Attached to the proofs of loss was a schedule or statement of loss as follows:

Put nothing here except what assured actually agrees to and signs. All other statements and reports should he separate from proofs. Original amount lumber per estimate made by assured at time of piling:

Hardwood, 41,000 ft. cost at $10............... $410 00

Hemlock, 50,000 ft. cost at $8................ 400 00

$810 00

Deduct for sold and del. 21,000 ft. hardwood... 210 00

$600 00

Less purchaser’s interest per advance pmt. made. 80 00

$520 00

*448The defendant next urges that, as the plaintiff relies upon the draft, his action is an action upon the case, trover, and not in assumpsit. With reference to this point, it is only necessary to state that the question was raised for the first time in a motion for a new trial. It will not now be considered.

Defendant’s final claim of error is based upon three grounds: First, admission of the testimony; second, improper remarks of counsel; and, third, improper remarks of the court, and improperly conducting the trial of the case.

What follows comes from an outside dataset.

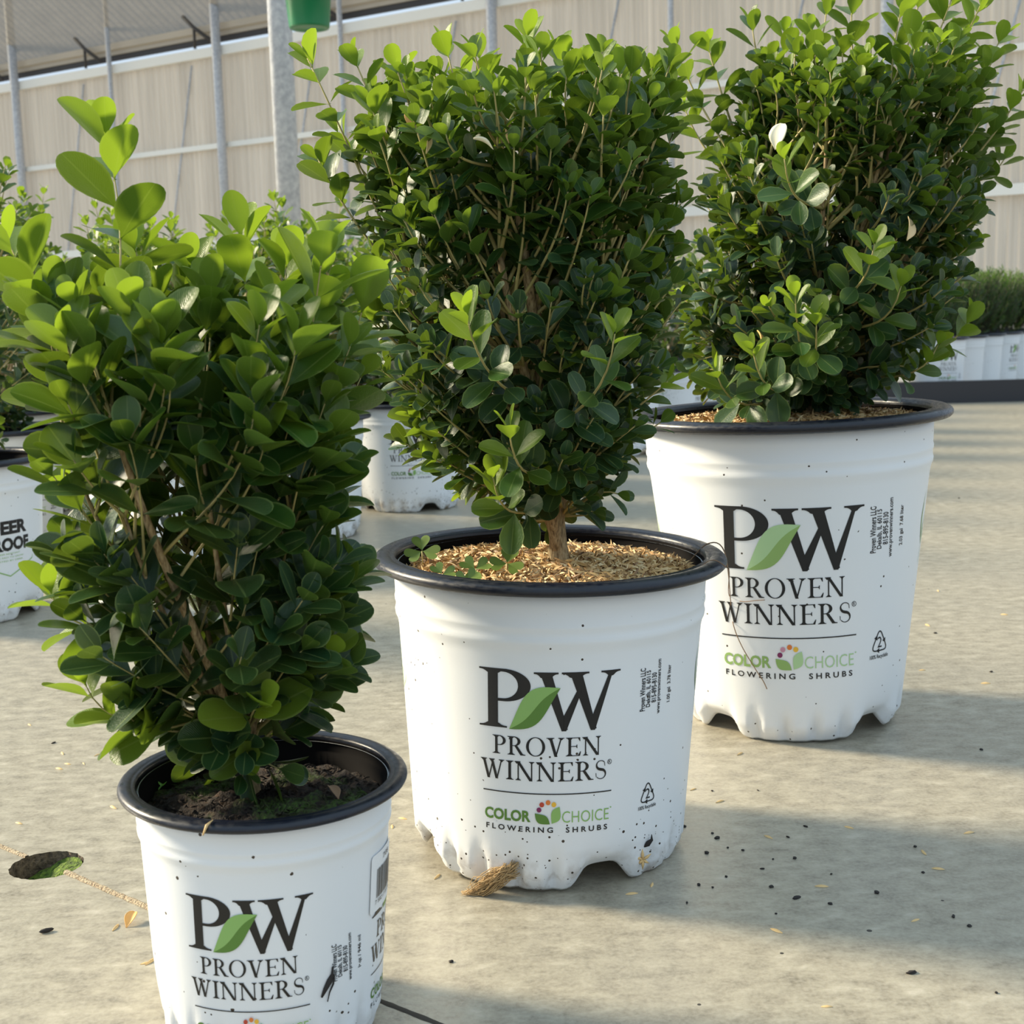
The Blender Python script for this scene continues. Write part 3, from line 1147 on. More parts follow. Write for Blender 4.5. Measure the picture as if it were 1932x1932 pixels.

We are of opinion that no reversible error was committed in the admission or exclusion of the testimony. With reference to the two latter grounds, it is enough to say that the case for one involving so small an amount was rather unduly prolonged. The learned trial judge at times displayed some slight impatience; but we are unable to say that he disclosed any bias which tended to defendant’s prejudice. His charge was very full and presented the issues to the jury in a manner entirely fair to defendant’s claims.

The judgment is affirmed.

McAlvay, C. J., and Kuhn, Stone, Ostrander, Bird, Moore, and Steere, JJ., concurred.